Spike Lee was our cover in Winter, 1996, and there were two tie-ins. First, his movie Girl 6 was about to be released. And, second, John Pierson’s Spike, Mike, Slackers and Dykes was just being published. For Filmmaker, Pierson gave us an expanded version of a talk he had with Lee and Kevin Smith that includes this interesting note from Lee. I had forgotten that Lee’s intended first feature was Messenger, an autobiographical tale about a young bicycle messenger. The film collapsed in pre-production when financing was pulled.

Kevin: I want to do goofy young filmmaker questions, the kinds of things that I would really like to know too. If you had done Messenger first as planned, would your career have been any different?

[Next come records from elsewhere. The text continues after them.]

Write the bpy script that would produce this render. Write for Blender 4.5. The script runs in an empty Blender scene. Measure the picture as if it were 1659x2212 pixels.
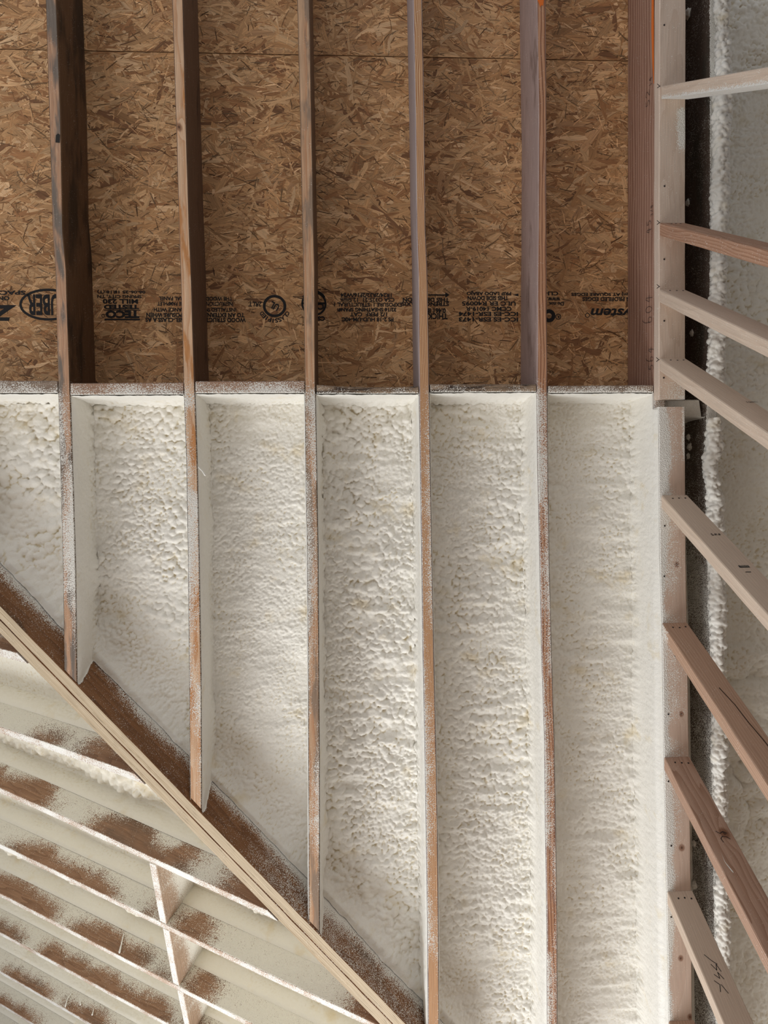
import bpy, math, random
import numpy as np
from mathutils import Matrix, Vector, noise as mnoise

S = bpy.context.scene
C = S.collection
random.seed(7)
RNG = np.random.default_rng(11)

# ------------------------------------------------------------------ camera, roof frame
F, CX, CY = 1512.0, 829.5, 1106.0            # focal length and centre in pixels of the 1659 x 2212 frame
Z0 = 2.37                                    # distance from the lens to the underside of the rafters
PITCH = math.atan(0.5)                       # 6:12 roof
cp, sp = math.cos(PITCH), math.sin(PITCH)
EYE = np.array([0.0, 0.0, 1.6])
BU = np.array([1.0, 0, 0]); BV = np.array([0, cp, sp]); BN = np.array([0, -sp, cp])   # across, upslope, out through the roof
cn = np.array([-70 / F, 31 / F, 1.0]); cn /= np.linalg.norm(cn)
cu = np.array([1, .010, 0.0]); cu -= cn * (cu @ cn); cu /= np.linalg.norm(cu)
cv = np.cross(cn, cu)
if cv[1] < 0: cv = -cv
UP = np.array([0.0, sp, cp])                 # plumb, in roof coordinates

def world(p):
    p = np.asarray(p, float)
    return EYE + p[..., 0:1] * BU + p[..., 1:2] * BV + (Z0 + p[..., 2:3]) * BN

def ray(x, y):
    r = np.array([(x - CX) / F, -(y - CY) / F, 1.0])
    return np.array([r @ cu, r @ cv, r @ cn])

def at(x, y, w=0.0):                         # point of the plane w metres above the rafter undersides
    r = ray(x, y); q = r * (Z0 + w) / r[2]
    return np.array([q[0], q[1], w])

def on_plane(x, y, p0, nrm):                 # point of any plane, in roof coordinates
    r = ray(x, y); o = np.array([0, 0, -Z0])
    return o + r * ((p0 - o) @ nrm) / (r @ nrm)

cam = bpy.data.cameras.new('camera')
cam.sensor_fit = 'HORIZONTAL'; cam.sensor_width = 36.0; cam.lens = 36.0 * F / 1659.0
cam.clip_start = 0.02
co = bpy.data.objects.new('camera', cam); C.objects.link(co)
R3 = np.stack([BU, BV, BN], 1)               # roof -> world
right = R3 @ np.array([cu[0], cv[0], cn[0]]); upv = R3 @ np.array([cu[1], cv[1], cn[1]]); fwd = R3 @ np.array([cu[2], cv[2], cn[2]])
M = Matrix.Identity(4)
for i in range(3):
    M[i][0], M[i][1], M[i][2], M[i][3] = right[i], upv[i], -fwd[i], EYE[i]
co.matrix_world = M
S.camera = co

# ------------------------------------------------------------------ light
W = bpy.data.worlds.new('daylight'); S.world = W; W.use_nodes = True
W.node_tree.nodes['Background'].inputs[0].default_value = (0.93, 0.95, 1.0, 1)
W.node_tree.nodes['Background'].inputs[1].default_value = 0.62

def area(name, loc, target, sx, sy, power, col):
    l = bpy.data.lights.new(name, 'AREA'); l.shape = 'RECTANGLE'; l.size = sx; l.size_y = sy
    l.energy = power; l.color = col
    o = bpy.data.objects.new(name, l); C.objects.link(o); o.location = loc
    o.rotation_euler = (Vector(target) - Vector(loc)).to_track_quat('-Z', 'Y').to_euler()
area('window_light_eave', (-1.3, -4.0, 0.75), (-0.1, -0.8, 3.3), 3.2, 1.2, 135, (0.97, 0.985, 1.0))
area('window_light_side', (-3.4, 0.3, 0.7), (0.0, -1.3, 3.3), 2.2, 1.3, 24, (1.0, 0.975, 0.94))

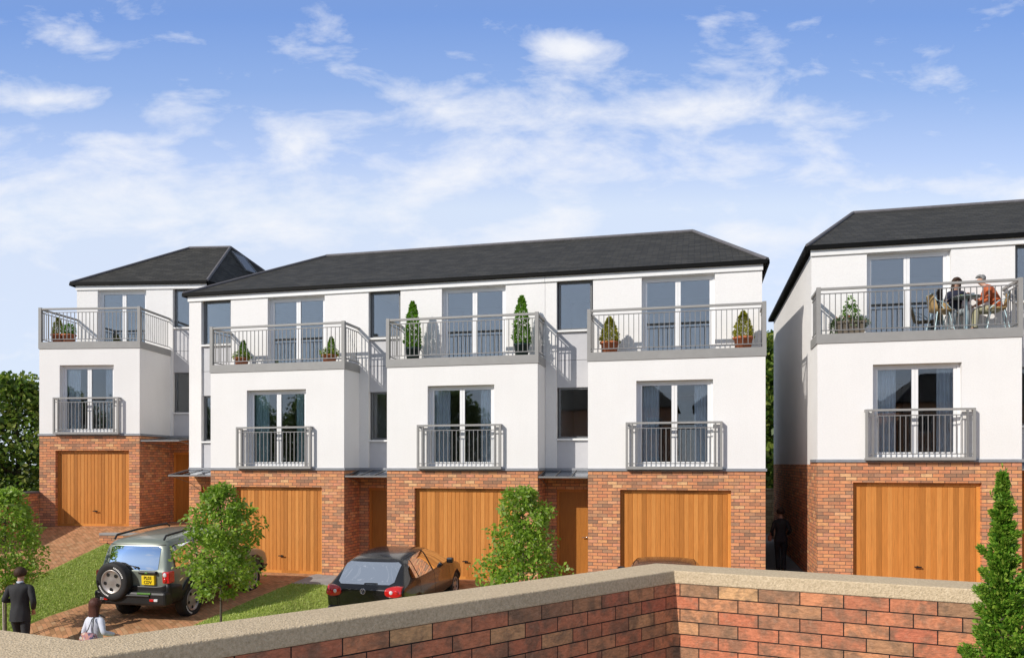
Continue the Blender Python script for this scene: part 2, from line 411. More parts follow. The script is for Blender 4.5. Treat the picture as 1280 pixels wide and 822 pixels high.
# blades of grass on the visible lawns
gm = MB()
def blades(fx0, fx1, y0, y1, hf, n):
    for _ in range(n):
        y = random.uniform(y0, y1); a, b = fx0(y) if callable(fx0) else fx0, fx1
        x = random.uniform(a + .02, b - .02); z = hf(x, y); h = random.uniform(.02, .05); t_ = random.uniform(0, pi); w = .008
        gm.face([(x - w * cos(t_), y - w * sin(t_), z), (x + w * cos(t_), y + w * sin(t_), z), (x + random.uniform(-.02, .02), y + random.uniform(-.02, .02), z + h)])
blades(edgeA, -12.8, 11.4, 17.4, HB, 26000); blades(-9.4, -7.6, 12, 16.7, H, 12000); blades(-4.3, -2.5, 12.5, 16.7, H, 2500)
tag(gm.build('grass', M['grassb']), 'short mown grass blades on the front lawns', 'grass', kind='stuff')

# ------------------------------------------------------------------ houses
def wall_open(m, x0, x1, z0, z1, y0, y1, ops):
    """wall slab along x with rectangular openings (xa,xb,za,zb)"""
    xsn = sorted({x0, x1} | {clamp(o[0], x0, x1) for o in ops} | {clamp(o[1], x0, x1) for o in ops})
    for a, b in zip(xsn, xsn[1:]):
        if b - a < 1e-4: continue
        mid = (a + b) / 2; cur = z0
        for o in sorted([o for o in ops if o[0] < mid < o[1]], key=lambda o: o[2]):
            if o[2] > cur + 1e-4: m.box(a, b, y0, y1, cur, o[2])
            cur = max(cur, o[3])
        if cur < z1 - 1e-4: m.box(a, b, y0, y1, cur, z1)

def curtain(parent, x0, x1, y, z0, z1, mat):
    rows = []
    n = max(10, int((x1 - x0) / .012))
    for z in (z0, z1):
        rows.append([(lerp(x0, x1, i / n), y + .022 * sin(i * 1.15) + .01 * sin(i * .37), z) for i in range(n + 1)])
    m = MB(); m.grid(rows, True); return m.build('curtain', mat, parent)

def french_window(root, x0, x1, z0, z1, y, cur=None):
    fr = MB(); t_ = .055; mid = (x0 + x1) / 2
    fr.box(x0, x0 + t_, y, y + .09, z0, z1); fr.box(x1 - t_, x1, y, y + .09, z0, z1)
    fr.box(x0 + t_, x1 - t_, y, y + .09, z1 - t_, z1); fr.box(x0 + t_, x1 - t_, y, y + .09, z0, z0 + .05)
    o = fr.build('window', M['frame'], root)
    for a, b in ((x0 + t_, mid), (mid, x1 - t_)):
        s = MB(); k = .062 ; ya = y + .015
        zb, zt = z0 + .05, z1 - t_
        s.box(a + .002, a + k, ya, ya + .05, zb, zt); s.box(b - k, b - .002, ya, ya + .05, zb, zt)
        s.box(a + k, b - k, ya, ya + .05, zt - .05, zt); s.box(a + k, b - k, ya, ya + .05, zb, zb + .10)
        s.build('sash', M['frame'], o)
        g = MB(); g.box(a + k, b - k, ya + .018, ya + .03, zb + .10, zt - .05); g.build('pane', M['glassl' if cur else 'glass'], o)
    if cur:
        w = (x1 - x0) * .24
        curtain(o, x0 + .1, x0 + .1 + w, y + .13, z0 + .02, z1 - .02, cur)
        curtain(o, x1 - .1 - w * .75, x1 - .1, y + .13, z0 + .02, z1 - .02, cur)
    return o

def fixed_window(root, x0, x1, z0, z1, y, gm_='glass'):
    fr = MB(); t_ = .05
    fr.box(x0, x0 + t_, y, y + .08, z0, z1); fr.box(x1 - t_, x1, y, y + .08, z0, z1)
    fr.box(x0 + t_, x1 - t_, y, y + .08, z1 - t_, z1); fr.box(x0 + t_, x1 - t_, y, y + .08, z0, z0 + t_)
    o = fr.build('window', M['dframe'], root)
    g = MB(); g.box(x0 + t_, x1 - t_, y + .02, y + .032, z0 + t_, z1 - t_); g.build('pane', M[gm_], o)
    s = MB(); s.box(x0 - .03, x1 + .03, y - .12, y - .002, z0 - .045, z0); s.build('sill', M['whitetrim'], o)
    return o

def railing(root, segs, z0, z1, posts, pw_=.085, name='balcony_railing', rail_h=.05, gap=.115, sp=.115):
    """segs: list of ((xa,ya),(xb,yb))"""
    m = MB(); m2 = MB()
    for (a, b) in segs:
        A, B = Vector((a[0], a[1], 0)), Vector((b[0], b[1], 0)); d = (B - A); L = d.length; d.normalize(); nn = Vector((-d.y, d.x, 0))
        def bar(s0, s1, za, zb, w, mm):
            p = [A + d * s0 - nn * w, A + d * s1 - nn * w, A + d * s1 + nn * w, A + d * s0 + nn * w]
            mm.prism([(q.x, q.y) for q in p], za, zb)
        bar(0, L, z1 - rail_h, z1, .032, m)
        bar(0, L, z1 - gap - .02, z1 - gap, .012, m2); bar(0, L, z0 + .07, z0 + .09, .012, m2)
        n = max(1, int(round(L / sp)))
        for k in range(1, n):
            s = L * k / n
            bar(s - .008, s + .008, z0 + .09, z1 - gap - .02, .008, m2)
    for (x, y) in posts: m.box(x - pw_ / 2, x + pw_ / 2, y - pw_ / 2, y + pw_ / 2, z0 - .0, z1 + .015)
    o = m.build(name, M['grey'], root); m2.build('baluster', M['rail'], o); return o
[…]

Spike: Yeah, I might not have a career. [laughter] It was too ambitious, and it would not have been a good film. It was not a great script. Once again, there’ve been too many things that have happened in my career that couldn’t just be happenstance or coincidence. Something’s definitely been guiding me. God, or whoever, knew that [cracks up with laughter] if I’d done that film it would’ve been suicidal. That’s why that film did not happen.

There’s not much else online from this issue, but it’s interesting to see interviews with Todd Solondz, Chris Smith and others making their first and second films. Also, we had a piece on a new filmmaking group calling themselves the Cambria Liberation Collective. The director in the group was Dante Harper, and he made an amazing, neglected indie called Delicate Art of the Rifle that still holds up today. Recently when we were compiling our “25 New Faces” list I spoke with an industry colleague, a producer at a really big production company. He said, “There’s this guy you have to put on, this screenwriter who in a couple of years has racked up these amazing deals.” The writer turned out to be Harper, and the films he’s been developing include Black Hole for David Fincher, Hansel and Gretel: Witch Hunters for Tommy Winkola, and All You Need is Kill for Doug Liman. “He’s not a new face,” I said. “We ran a feature on him in 1996!”